During the seventh archaeological excavation campaign carried out last June at the Tartessian site of Casas del Turuñuelo (Guareña, Badajoz, España), 27 fragments of a base and a fluted shaft of an architectural element of marble from the Greek island of Proconnese (Asia Minor) were found. The discovery dates from the destruction phase of the site, dating to the late 5th century BC, which allows this piece to be dated to the 5th century BC. The object could be a Greek-style altar or a ritual ablution basin (perirranterion), since its precise functionality cannot be determined until the upper part of it is located. In the Iberian Peninsula, similar examples have been documented in the Greek city of Emporion (Empúries, l’Escala, Girona), made with local limestone, and in the Iberian oppidum of Mas Castellar of Pontós (Girona), carved with Greek Pentelic marble, bud with more modern chronologies than that of El Turuñuelo, given that they are located in contexts of the Hellenistic period.

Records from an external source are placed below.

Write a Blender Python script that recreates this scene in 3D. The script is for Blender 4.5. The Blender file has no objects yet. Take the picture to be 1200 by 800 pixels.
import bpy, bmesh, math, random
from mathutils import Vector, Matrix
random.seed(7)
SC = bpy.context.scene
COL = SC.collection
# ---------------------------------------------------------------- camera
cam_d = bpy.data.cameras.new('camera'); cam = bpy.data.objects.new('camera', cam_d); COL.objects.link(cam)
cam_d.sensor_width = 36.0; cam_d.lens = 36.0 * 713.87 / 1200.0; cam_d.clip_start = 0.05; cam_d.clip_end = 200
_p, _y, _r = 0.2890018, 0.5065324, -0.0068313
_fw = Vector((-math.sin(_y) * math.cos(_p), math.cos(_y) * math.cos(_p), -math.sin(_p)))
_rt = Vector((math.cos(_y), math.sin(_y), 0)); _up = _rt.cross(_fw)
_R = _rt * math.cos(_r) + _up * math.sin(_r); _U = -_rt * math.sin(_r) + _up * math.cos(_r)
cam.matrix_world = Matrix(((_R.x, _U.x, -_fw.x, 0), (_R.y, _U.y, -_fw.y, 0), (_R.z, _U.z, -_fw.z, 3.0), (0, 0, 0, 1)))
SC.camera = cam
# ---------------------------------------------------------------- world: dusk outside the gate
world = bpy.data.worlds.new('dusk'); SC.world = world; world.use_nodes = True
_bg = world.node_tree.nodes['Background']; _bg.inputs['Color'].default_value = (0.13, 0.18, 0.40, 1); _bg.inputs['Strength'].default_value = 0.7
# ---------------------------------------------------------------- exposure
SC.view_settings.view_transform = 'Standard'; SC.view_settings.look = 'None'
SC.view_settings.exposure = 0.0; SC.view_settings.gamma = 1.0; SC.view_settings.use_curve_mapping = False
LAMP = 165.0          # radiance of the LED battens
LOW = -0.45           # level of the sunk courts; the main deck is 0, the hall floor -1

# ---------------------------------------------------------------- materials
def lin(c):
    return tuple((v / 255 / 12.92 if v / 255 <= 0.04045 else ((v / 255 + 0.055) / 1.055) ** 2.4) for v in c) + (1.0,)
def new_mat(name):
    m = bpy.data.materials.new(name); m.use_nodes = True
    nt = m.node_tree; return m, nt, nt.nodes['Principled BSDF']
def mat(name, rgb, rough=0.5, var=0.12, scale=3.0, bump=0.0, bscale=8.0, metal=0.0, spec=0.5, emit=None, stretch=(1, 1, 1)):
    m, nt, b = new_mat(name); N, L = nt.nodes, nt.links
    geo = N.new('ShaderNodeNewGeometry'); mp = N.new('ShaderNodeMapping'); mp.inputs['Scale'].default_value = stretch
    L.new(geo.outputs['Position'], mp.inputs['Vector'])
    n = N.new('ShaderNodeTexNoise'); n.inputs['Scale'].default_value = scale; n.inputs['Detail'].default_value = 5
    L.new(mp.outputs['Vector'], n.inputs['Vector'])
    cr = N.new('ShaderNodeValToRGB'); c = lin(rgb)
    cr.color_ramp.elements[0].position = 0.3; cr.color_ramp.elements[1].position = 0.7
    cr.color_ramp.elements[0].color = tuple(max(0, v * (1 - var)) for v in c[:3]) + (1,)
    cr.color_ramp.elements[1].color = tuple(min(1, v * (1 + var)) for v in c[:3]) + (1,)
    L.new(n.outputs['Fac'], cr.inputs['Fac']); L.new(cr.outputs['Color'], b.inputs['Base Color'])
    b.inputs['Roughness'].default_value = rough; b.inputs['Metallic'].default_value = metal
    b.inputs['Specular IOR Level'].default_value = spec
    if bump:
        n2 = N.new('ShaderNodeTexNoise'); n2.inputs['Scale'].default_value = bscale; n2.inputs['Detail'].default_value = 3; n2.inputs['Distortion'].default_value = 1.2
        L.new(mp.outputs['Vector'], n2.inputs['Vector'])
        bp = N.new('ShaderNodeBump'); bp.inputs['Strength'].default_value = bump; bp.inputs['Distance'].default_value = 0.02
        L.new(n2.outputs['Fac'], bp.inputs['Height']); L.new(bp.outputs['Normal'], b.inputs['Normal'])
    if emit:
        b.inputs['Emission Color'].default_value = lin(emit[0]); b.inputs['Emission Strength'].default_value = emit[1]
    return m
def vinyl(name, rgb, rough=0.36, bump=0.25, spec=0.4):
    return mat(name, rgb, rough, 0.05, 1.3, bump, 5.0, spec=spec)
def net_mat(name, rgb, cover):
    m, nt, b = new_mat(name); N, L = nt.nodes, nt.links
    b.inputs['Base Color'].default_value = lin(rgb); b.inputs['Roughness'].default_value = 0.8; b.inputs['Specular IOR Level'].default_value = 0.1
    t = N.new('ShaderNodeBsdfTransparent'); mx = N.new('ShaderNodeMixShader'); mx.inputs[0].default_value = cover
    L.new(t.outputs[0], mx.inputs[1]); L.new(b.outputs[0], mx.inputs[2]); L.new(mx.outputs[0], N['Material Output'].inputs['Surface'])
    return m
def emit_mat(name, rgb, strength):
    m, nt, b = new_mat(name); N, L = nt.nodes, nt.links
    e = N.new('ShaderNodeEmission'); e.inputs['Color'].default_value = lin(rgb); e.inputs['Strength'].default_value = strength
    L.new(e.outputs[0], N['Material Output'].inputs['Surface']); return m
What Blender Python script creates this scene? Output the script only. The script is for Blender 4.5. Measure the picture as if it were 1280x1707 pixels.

This is yet another exceptional element of this Tartessian site, joining the discovery in 2017 of a female statue sculpted from Pentelic marble (see our February 2004 news), which demonstrates the uniqueness and importance of the site were prestigious Greek materials and products arrived from eastern Mediterranean.
The excavations are part of the Construyendo Tarteso project of the Instituto de Arqueología de Mérida of the CSIC, with the collaboration of the Junta de Extremadura, directed by Dr. Sebastián Celestino and Dr. Esther Rodríguez.